Extract all lines in the data that contain the word "picture".

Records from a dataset
= = = = = = =
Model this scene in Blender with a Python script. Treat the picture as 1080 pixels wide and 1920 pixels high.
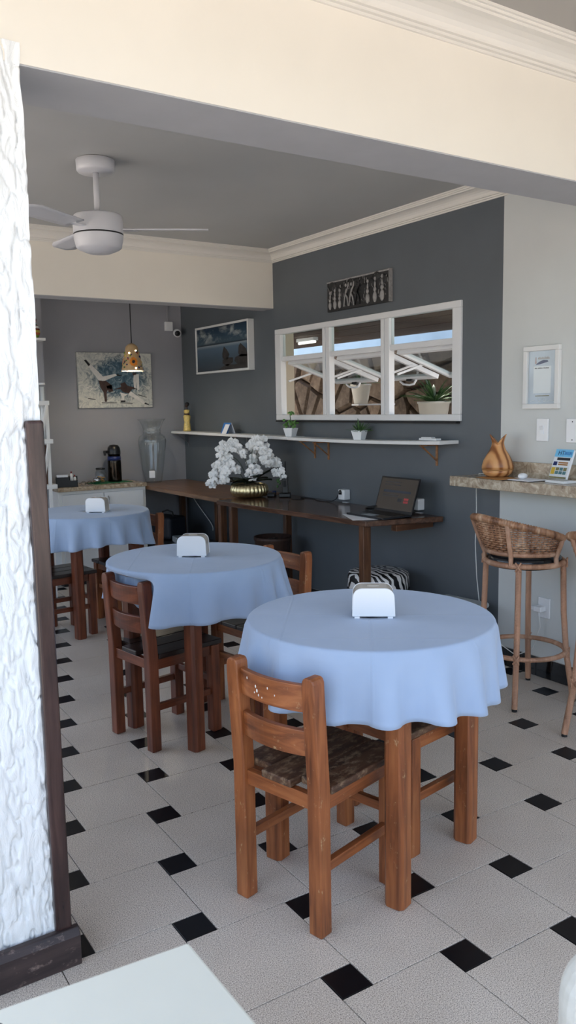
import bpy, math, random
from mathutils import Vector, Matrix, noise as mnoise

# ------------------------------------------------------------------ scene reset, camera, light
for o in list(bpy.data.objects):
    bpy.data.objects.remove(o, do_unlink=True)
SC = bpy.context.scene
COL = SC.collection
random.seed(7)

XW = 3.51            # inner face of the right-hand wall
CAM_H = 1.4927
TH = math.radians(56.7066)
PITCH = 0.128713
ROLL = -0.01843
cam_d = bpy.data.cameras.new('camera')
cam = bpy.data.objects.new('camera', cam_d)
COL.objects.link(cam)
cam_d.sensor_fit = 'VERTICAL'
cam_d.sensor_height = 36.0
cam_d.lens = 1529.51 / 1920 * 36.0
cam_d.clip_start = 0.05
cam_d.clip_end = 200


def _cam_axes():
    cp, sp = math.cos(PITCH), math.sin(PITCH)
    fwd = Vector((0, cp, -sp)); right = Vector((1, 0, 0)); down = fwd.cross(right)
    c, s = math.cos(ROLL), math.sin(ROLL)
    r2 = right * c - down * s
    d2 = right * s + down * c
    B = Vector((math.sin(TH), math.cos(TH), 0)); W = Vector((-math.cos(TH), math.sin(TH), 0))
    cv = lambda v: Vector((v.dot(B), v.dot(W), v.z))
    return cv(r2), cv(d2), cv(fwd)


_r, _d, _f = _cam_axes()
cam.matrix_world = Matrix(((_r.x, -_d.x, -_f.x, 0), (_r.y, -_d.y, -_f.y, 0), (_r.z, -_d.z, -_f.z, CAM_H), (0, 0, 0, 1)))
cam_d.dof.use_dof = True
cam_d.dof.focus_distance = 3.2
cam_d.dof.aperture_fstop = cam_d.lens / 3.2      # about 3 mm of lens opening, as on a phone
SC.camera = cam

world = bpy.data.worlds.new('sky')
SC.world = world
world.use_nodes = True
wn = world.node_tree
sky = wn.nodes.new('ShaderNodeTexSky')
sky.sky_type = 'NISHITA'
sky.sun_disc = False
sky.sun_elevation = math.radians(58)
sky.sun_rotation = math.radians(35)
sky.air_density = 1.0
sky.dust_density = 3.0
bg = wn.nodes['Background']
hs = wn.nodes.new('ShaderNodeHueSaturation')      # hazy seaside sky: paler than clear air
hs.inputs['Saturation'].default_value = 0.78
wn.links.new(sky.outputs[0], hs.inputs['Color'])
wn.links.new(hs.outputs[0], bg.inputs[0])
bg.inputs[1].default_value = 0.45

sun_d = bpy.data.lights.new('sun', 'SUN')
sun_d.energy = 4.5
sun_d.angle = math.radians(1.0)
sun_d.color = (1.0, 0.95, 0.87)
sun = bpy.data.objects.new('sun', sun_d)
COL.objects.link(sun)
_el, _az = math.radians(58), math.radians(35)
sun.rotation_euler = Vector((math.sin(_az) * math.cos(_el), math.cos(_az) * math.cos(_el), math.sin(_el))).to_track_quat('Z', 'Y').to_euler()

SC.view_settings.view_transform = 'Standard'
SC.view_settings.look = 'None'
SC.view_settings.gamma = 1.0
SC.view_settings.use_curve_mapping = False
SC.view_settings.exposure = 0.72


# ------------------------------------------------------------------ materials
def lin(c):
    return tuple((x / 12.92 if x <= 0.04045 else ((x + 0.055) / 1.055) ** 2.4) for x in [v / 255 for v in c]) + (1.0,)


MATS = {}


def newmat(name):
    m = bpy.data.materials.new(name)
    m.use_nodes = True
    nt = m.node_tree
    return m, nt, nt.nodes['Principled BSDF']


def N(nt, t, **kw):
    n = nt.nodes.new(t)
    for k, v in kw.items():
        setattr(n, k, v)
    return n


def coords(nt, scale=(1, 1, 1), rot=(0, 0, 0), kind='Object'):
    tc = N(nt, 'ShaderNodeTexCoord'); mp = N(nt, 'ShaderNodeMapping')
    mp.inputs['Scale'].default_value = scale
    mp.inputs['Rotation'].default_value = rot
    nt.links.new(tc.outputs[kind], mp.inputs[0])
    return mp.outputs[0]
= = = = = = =
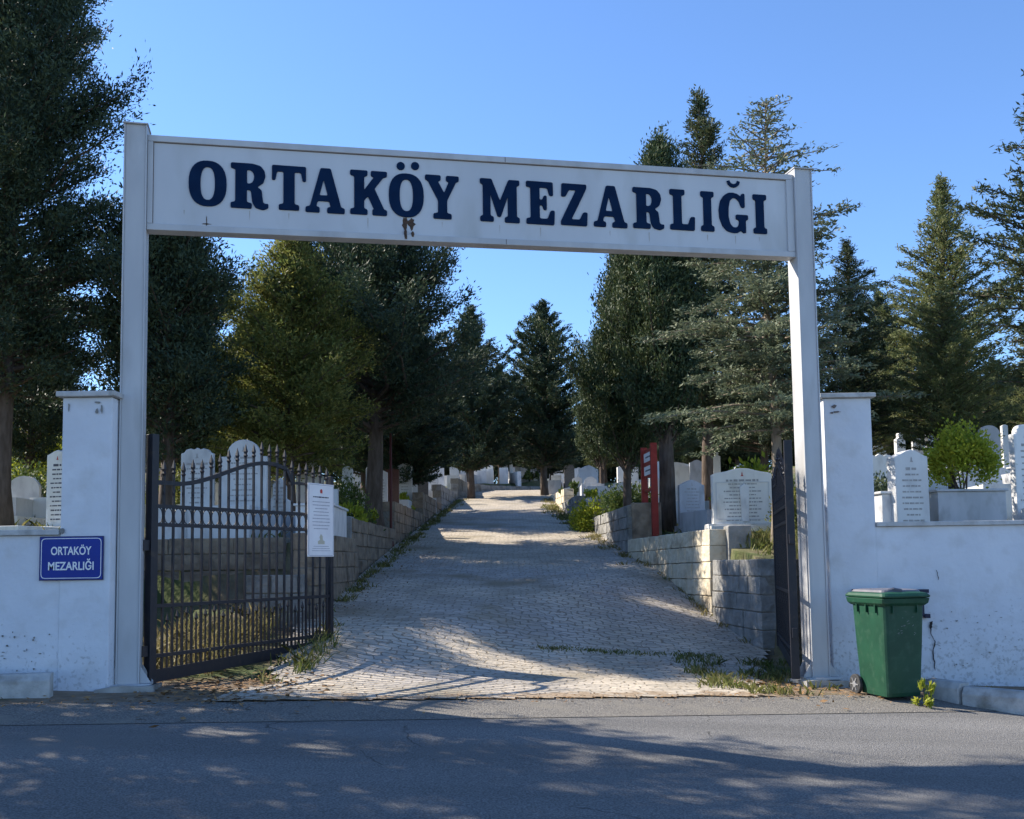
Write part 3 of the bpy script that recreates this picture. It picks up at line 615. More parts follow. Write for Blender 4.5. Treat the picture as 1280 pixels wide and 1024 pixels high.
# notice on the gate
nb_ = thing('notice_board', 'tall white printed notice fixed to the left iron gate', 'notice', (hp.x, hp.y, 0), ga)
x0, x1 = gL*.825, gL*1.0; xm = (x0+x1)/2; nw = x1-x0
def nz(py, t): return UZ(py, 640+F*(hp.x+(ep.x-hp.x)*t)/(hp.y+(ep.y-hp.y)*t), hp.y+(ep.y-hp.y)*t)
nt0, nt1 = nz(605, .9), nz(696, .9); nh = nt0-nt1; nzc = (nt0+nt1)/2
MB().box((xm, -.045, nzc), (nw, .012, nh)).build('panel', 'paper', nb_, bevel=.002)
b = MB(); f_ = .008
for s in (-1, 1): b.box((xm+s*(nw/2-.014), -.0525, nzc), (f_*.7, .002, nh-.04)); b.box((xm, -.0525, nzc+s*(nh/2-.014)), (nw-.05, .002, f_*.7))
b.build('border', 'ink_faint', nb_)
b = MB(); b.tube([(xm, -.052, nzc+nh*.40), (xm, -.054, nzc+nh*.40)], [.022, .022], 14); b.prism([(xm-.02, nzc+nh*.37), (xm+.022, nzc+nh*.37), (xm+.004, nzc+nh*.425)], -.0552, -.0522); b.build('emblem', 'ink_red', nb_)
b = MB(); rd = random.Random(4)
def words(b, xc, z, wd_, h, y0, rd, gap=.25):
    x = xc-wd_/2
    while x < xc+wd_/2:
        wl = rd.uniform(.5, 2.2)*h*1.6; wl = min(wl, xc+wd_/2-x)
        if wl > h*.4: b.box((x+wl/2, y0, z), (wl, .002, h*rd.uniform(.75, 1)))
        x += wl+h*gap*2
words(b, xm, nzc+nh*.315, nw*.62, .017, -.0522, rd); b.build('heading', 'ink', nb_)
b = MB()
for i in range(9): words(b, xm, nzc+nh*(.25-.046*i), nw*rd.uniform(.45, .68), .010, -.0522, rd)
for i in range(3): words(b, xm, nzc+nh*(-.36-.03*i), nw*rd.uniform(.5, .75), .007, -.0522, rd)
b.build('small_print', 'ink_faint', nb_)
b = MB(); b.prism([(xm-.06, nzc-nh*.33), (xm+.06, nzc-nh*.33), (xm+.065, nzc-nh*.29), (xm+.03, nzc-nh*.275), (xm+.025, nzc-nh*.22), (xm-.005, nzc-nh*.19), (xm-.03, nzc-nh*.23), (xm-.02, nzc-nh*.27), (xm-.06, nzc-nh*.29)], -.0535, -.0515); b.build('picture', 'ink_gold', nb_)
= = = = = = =
Complete output:
Model this scene in Blender with a Python script. Treat the picture as 1080 pixels wide and 1920 pixels high.
Write part 3 of the bpy script that recreates this picture. It picks up at line 615. More parts follow. Write for Blender 4.5. Treat the picture as 1280 pixels wide and 1024 pixels high.
b = MB(); b.prism([(xm-.06, nzc-nh*.33), (xm+.06, nzc-nh*.33), (xm+.065, nzc-nh*.29), (xm+.03, nzc-nh*.275), (xm+.025, nzc-nh*.22), (xm-.005, nzc-nh*.19), (xm-.03, nzc-nh*.23), (xm-.02, nzc-nh*.27), (xm-.06, nzc-nh*.29)], -.0535, -.0515); b.build('picture', 'ink_gold', nb_)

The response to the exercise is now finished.